# RECORDED INFORMATION:

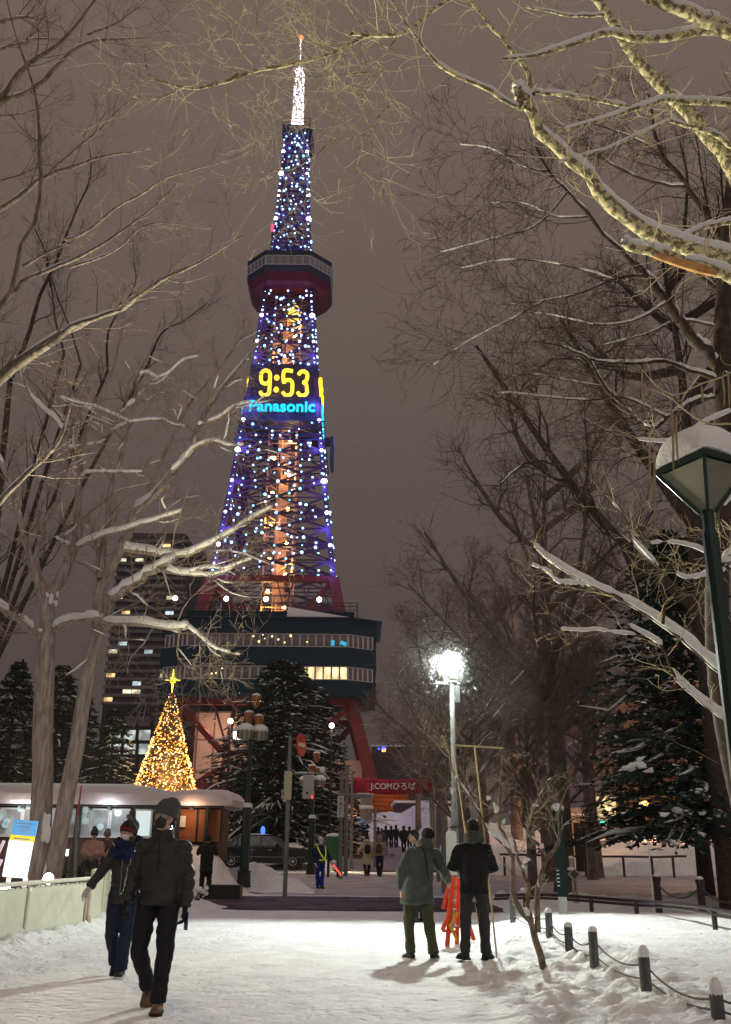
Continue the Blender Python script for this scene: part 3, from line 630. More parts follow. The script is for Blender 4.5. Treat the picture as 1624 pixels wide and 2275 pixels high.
# twig that carries them
T = Tree(5.2); T.limb(C5, [(1500, -330), (1244, -140), (1060, -70), (900, 0), (780, -60), (690, -160)], .006, .003, 5.2, 5.3, snow=False); T.limb(C5, [(1244, 180), (1080, 170), (950, 90), (870, 20), (750, -40)], .006, .003, 5.2, 5.2, snow=False)
T.limb(C5, [(950, 90), (880, 95), (800, 110), (730, 300)], .003, .002, 5.1, 5.2, snow=False)
P0 = np.array([rs16(l[0]) for l in T.L]); R0 = np.array([rs16(l[1][:, None])[:, 0] for l in T.L]); A_, B_ = grow(P0, R0, 8, .25, .8, rf=.6, n=5, wander=.3, rmin=.001, seed=4)
e0 = T.L[0][0][0]; tr_ = tubes(np.array([cr(np.array([(4.9, 5.6, .1), (4.75, 5.5, 2), e0]), 16)]), np.array([np.linspace(.06, .006, 16)]), 8)
V, Q = join([tubes(P0, R0, 5), tubes(A_, B_, 3)]); b = np.array([4.9, 5.6, .1])
rt_ = empty('catalpa_sapling', tuple(b), label='pod-bearing young tree whose twigs hang over the near street lamp', cat='tree')
link('trunk', fast_mesh('trunk', tr_[0]-b, tr_[1], m_dark), rt_); link('crown', fast_mesh('crown', V-b, Q, m_ptwig), rt_, kind='stuff')

# ---- multi-stemmed small tree right of the two men, tied to bamboo
D = 11.2
f = foot(1208, 2150); D = f[1]; T = Tree(D); L = T.limb; fb = f-np.array([0, 0, .08])
c2n = lambda x, y: (810+.2494*x, 1755+.2494*y)
c4n = C4
T.raw([fb]+[at(*c2n(*p), D) for p in [(1570, 1480), (1520, 1330), (1490, 1200), (1460, 1150)]], [.045, .042, .04, .038, .034], n=14, snow=False, grow_=False)
T.L[-1] = (cr(T.L[-1][0], 16), np.interp(np.linspace(0, 1, 16), np.linspace(0, 1, 14), T.L[-1][1]), False, False)
L(c2n, [(1465, 1155), (1390, 1070), (1330, 940), (1320, 780), (1320, 620), (1270, 530), (1190, 440), (1080, 330), (1000, 180), (900, 20), (820, -110)], .036, .012, D, D-.3)
L(c2n, [(1300, 560), (1250, 400), (1200, 300), (1200, 100), (1215, -60), (1230, -330)], .022, .010, D, D)
L(c2n, [(1495, 1180), (1450, 1050), (1460, 900), (1400, 700), (1350, 560), (1330, 450)], .03, .018, D+.1, D+.2)
L(c2n, [(1545, 1270), (1540, 1050), (1540, 850), (1600, 680), (1610, 560), (1500, 440), (1450, 330), (1500, 190), (1560, 60), (1600, -80)], .036, .012, D, D)
L(c2n, [(1600, 640), (1690, 540), (1740, 400), (1720, 250), (1760, 100), (1800, 0)], .026, .008, D, D)
L(c2n, [(1420, 720), (1440, 640), (1445, 600)], .018, .018, D, D, grow_=False)
L(c4n, [(830, 1800), (770, 1700), (740, 1500), (690, 1400)], .012, .005, D, D)
lvS = [dict(k=7, L=.75, ang=.8, rf=.4, n=6, upb=.06, wander=.25, rcap=.008), dict(k=5, L=.36, ang=.8, rf=.55, n=5, upb=.03, wander=.3, rcap=.004), dict(k=3, L=.18, ang=.8, rf=.6, n=4, upb=.0, wander=.3, rcap=.0026)]
tS = finish_tree(T, 'young_tree', 'young multi-stemmed bare tree standing in lumpy snow right of the two men', (mat('bark_young', (.10, .075, .055), c2=(.24, .19, .14), rough=.9, scale=12, bump=.6), mat('twig_young', (.34, .30, .22), rough=.85)), [0], lvS,
                 dict(cover=.5, amt=1.1, depth=1, cover2=.12, th=1.6, rmin=.004), seed=21, base=fb, twig_tip=.0016)
mb = MB()
for x, y, r, s in [(1100, 70, .05, (1.3, .7, .8)), (1170, 160, .06, (.7, .7, 1.6)), (1235, 290, .05, (.8, .7, 1.3)), (1310, 470, .05, (.7, .6, 1.9)), (1450, 630, .055, (1, .9, .8)), (1430, 1085, .06, (1.1, .6, .8)), (1410, 880, .05, (1, .7, .6)), (1550, 830, .045, (.8, .6, 1.5)), (1580, 500, .05, (1, .7, 1)), (1520, 140, .05, (1.2, .7, .8)), (1020, 190, .04, (.6, .6, 1.6)), (775, 5, .05, (.7, .6, 1.1))]:
    mb.ball(at(*c2n(x, y), D-.03)-fb, r*.72, 8, 6, sc_=s)
me = remesh0(mb, .012); link('snow', me, tS, kind='stuff')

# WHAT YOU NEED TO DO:
Reproduce all of the data exactly; the pictures do not belong in the copy.

# TASK RESPONSE:
Continue the Blender Python script for this scene: part 3, from line 630. More parts follow. The script is for Blender 4.5. Treat the picture as 1624 pixels wide and 2275 pixels high.
# twig that carries them
T = Tree(5.2); T.limb(C5, [(1500, -330), (1244, -140), (1060, -70), (900, 0), (780, -60), (690, -160)], .006, .003, 5.2, 5.3, snow=False); T.limb(C5, [(1244, 180), (1080, 170), (950, 90), (870, 20), (750, -40)], .006, .003, 5.2, 5.2, snow=False)
T.limb(C5, [(950, 90), (880, 95), (800, 110), (730, 300)], .003, .002, 5.1, 5.2, snow=False)
P0 = np.array([rs16(l[0]) for l in T.L]); R0 = np.array([rs16(l[1][:, None])[:, 0] for l in T.L]); A_, B_ = grow(P0, R0, 8, .25, .8, rf=.6, n=5, wander=.3, rmin=.001, seed=4)
e0 = T.L[0][0][0]; tr_ = tubes(np.array([cr(np.array([(4.9, 5.6, .1), (4.75, 5.5, 2), e0]), 16)]), np.array([np.linspace(.06, .006, 16)]), 8)
V, Q = join([tubes(P0, R0, 5), tubes(A_, B_, 3)]); b = np.array([4.9, 5.6, .1])
rt_ = empty('catalpa_sapling', tuple(b), label='pod-bearing young tree whose twigs hang over the near street lamp', cat='tree')
link('trunk', fast_mesh('trunk', tr_[0]-b, tr_[1], m_dark), rt_); link('crown', fast_mesh('crown', V-b, Q, m_ptwig), rt_, kind='stuff')

# ---- multi-stemmed small tree right of the two men, tied to bamboo
D = 11.2
f = foot(1208, 2150); D = f[1]; T = Tree(D); L = T.limb; fb = f-np.array([0, 0, .08])
c2n = lambda x, y: (810+.2494*x, 1755+.2494*y)
c4n = C4
T.raw([fb]+[at(*c2n(*p), D) for p in [(1570, 1480), (1520, 1330), (1490, 1200), (1460, 1150)]], [.045, .042, .04, .038, .034], n=14, snow=False, grow_=False)
T.L[-1] = (cr(T.L[-1][0], 16), np.interp(np.linspace(0, 1, 16), np.linspace(0, 1, 14), T.L[-1][1]), False, False)
L(c2n, [(1465, 1155), (1390, 1070), (1330, 940), (1320, 780), (1320, 620), (1270, 530), (1190, 440), (1080, 330), (1000, 180), (900, 20), (820, -110)], .036, .012, D, D-.3)
L(c2n, [(1300, 560), (1250, 400), (1200, 300), (1200, 100), (1215, -60), (1230, -330)], .022, .010, D, D)
L(c2n, [(1495, 1180), (1450, 1050), (1460, 900), (1400, 700), (1350, 560), (1330, 450)], .03, .018, D+.1, D+.2)
L(c2n, [(1545, 1270), (1540, 1050), (1540, 850), (1600, 680), (1610, 560), (1500, 440), (1450, 330), (1500, 190), (1560, 60), (1600, -80)], .036, .012, D, D)
L(c2n, [(1600, 640), (1690, 540), (1740, 400), (1720, 250), (1760, 100), (1800, 0)], .026, .008, D, D)
L(c2n, [(1420, 720), (1440, 640), (1445, 600)], .018, .018, D, D, grow_=False)
L(c4n, [(830, 1800), (770, 1700), (740, 1500), (690, 1400)], .012, .005, D, D)
lvS = [dict(k=7, L=.75, ang=.8, rf=.4, n=6, upb=.06, wander=.25, rcap=.008), dict(k=5, L=.36, ang=.8, rf=.55, n=5, upb=.03, wander=.3, rcap=.004), dict(k=3, L=.18, ang=.8, rf=.6, n=4, upb=.0, wander=.3, rcap=.0026)]
tS = finish_tree(T, 'young_tree', 'young multi-stemmed bare tree standing in lumpy snow right of the two men', (mat('bark_young', (.10, .075, .055), c2=(.24, .19, .14), rough=.9, scale=12, bump=.6), mat('twig_young', (.34, .30, .22), rough=.85)), [0], lvS,
                 dict(cover=.5, amt=1.1, depth=1, cover2=.12, th=1.6, rmin=.004), seed=21, base=fb, twig_tip=.0016)
mb = MB()
for x, y, r, s in [(1100, 70, .05, (1.3, .7, .8)), (1170, 160, .06, (.7, .7, 1.6)), (1235, 290, .05, (.8, .7, 1.3)), (1310, 470, .05, (.7, .6, 1.9)), (1450, 630, .055, (1, .9, .8)), (1430, 1085, .06, (1.1, .6, .8)), (1410, 880, .05, (1, .7, .6)), (1550, 830, .045, (.8, .6, 1.5)), (1580, 500, .05, (1, .7, 1)), (1520, 140, .05, (1.2, .7, .8)), (1020, 190, .04, (.6, .6, 1.6)), (775, 5, .05, (.7, .6, 1.1))]:
    mb.ball(at(*c2n(x, y), D-.03)-fb, r*.72, 8, 6, sc_=s)
me = remesh0(mb, .012); link('snow', me, tS, kind='stuff')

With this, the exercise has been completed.